A l’occasion de la présentation de l’étude de L’Atelier réalisée avec TNS Sofres dévoilant le portrait-robot de l’entrepreneur innovant en France,Marie Ekeland (Présidente de l’association France Digitale) et Jean-David Chamboredon (CEO et co-fondateur du fond d’entrepreneurs ISAI) nous ont livré leurs observations sur le profil du nouveau startupper.
L’Atelier : Qui sont les nouveaux startuppers ?
Jean-David Chamboredon : Ils sont tout d’abord plus nombreux. Contrairement aux pionniers qui pouvaient être seuls, les jeunes startuppers forment généralement des ensembles de plusieurs co-fondateurs. Ils sont également plus jeunes et plus diplômés. Ils apparaissent, de plus, globalement mieux préparés à l’entrepreneuriat car l’écosystème le permet désormais. Les nouveaux startuppers bénéficient de l’expérience de la génération précédente. Chez ISAI, nous mettons par exemple un ou deux entrepreneurs confirmés au conseil d’administration des nouvelles entités. Cela permet aux nouveaux entrepreneurs de bénéficier de la capacité d’anticipation de leurs ainés, de transferts de compétences et d’accélérer leur prise en compte des enjeux pertinents.

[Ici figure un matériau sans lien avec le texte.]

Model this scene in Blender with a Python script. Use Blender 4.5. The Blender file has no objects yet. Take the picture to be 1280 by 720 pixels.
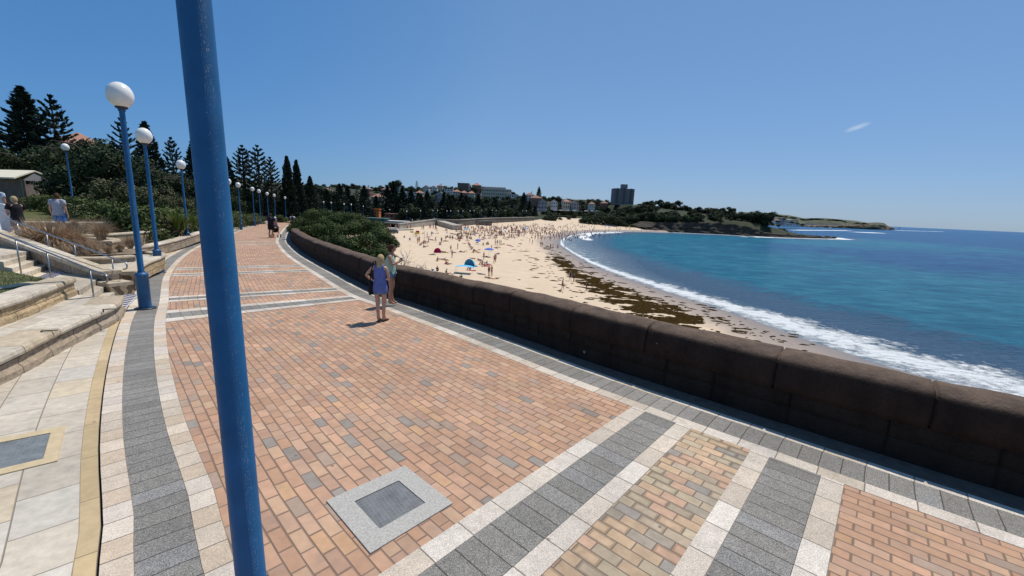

Marie Ekeland : Ils ont d’abord envie de changer le monde, de prendre en main leur destin et le destin économique et organisationnel de l’entreprise. On observe en effet un changement de l’entreprise provenant de l’intérieur et qui est à contre courant du modèle pyramidale. Les startuppers d’aujourd’hui sont tournées vers des modèles plus horizontaux, la collaboration étant au centre de ceux-ci. Il s’agit tout simplement d’un monde nouveau, tourné vers l’avenir.
Et donc pourquoi ce besoin de réinventer le monde?
Marie Ekeland :Il existe deux raisons principales. Nous sommes tout d’abord dans une phase de mutation. Les vieux business models sont obsolètes et doivent se réinventer avec le numérique. Le numérique n’est pas un domaine à part mais investit tous les secteurs d’activités. Par ailleurs, les jeunes entrepreneurs ne se reconnaissent pas dans les rapports traditionnels au travail. On observe un besoin d’accomplissement ou de relations plus collaboratives par exemple.
Ces nouvelles caractéristiques changent-elles l’accompagnement aux startuppers?
Jean-David Chamboredon : Quand on regarde les incubateurs, les business angels ou bien les fonds d’amorçage par exemple, on se rend compte que tout ça n’existait pas il y a quinze ans. Cela a considérablement augmenté la propension à entreprendre. On peut également plus facilement éviter l’isolement connu auparavant par les pionniers. Le niveau de risque pris est également plus important.
Marie Ekeland : L’entrepreneur dans sa vision traditionnelle et caricaturale ne veut tout simplement pas être accompagné. C’est une vision paternaliste à l’opposé de nouveaux entrepreneurs qui ont une culture horizontale : la culture du numérique. Par la voix de l’entrepreneur, c’est une évolution sociétale tournée vers la consommation intelligente, la co-création et le partage de la valeur qui transpire.
L’étude dévoile que les startuppers sont à 89% des hommes très diplômés, comment favoriser une meilleure diversité ? Croyez-vous à l’avènement d’un silver-entrepreneur ?
Jean-David Chamboredon : L’Education Nationale n’enseigne pas la micro-économie. Les personnes n’ayant pas continué après le bac n’ont tout simplement pas eu de formation sur le sujet. Ils ne disposent en conséquence que de peu de chances de devenir des entrepreneurs innovants parce qu’ils n’ont tout simplement pas conscience des enjeux de l’innovation ou de l’internationalisation.
En ce qui concerne les “Papyboomers”, je pense que cette population vit encore au XXème siècle. Les schémas de pensée sont dépassés du fait d’un conservatisme, des acquis du passé opposés à la projection vers le futur et le risque. Regardez la relation des Français à l’épargne et vis à vis de la précaution…
Marie Ekeland : En ce qui concerne l’accès des femmes à l’entrepreneuriat, je pense qu’il faut des role models à l’image de Marissa Mayer. Il faut que les femmes aient envie de le faire. Cela passe aussi par la démocratisation de l’entrepreneuriat à l’école. La maturité sociétale n’est pas encore au rendez-vous : les femmes n’ont pas à renoncer à une vie professionnelle acharnée pour atteindre un équilibre.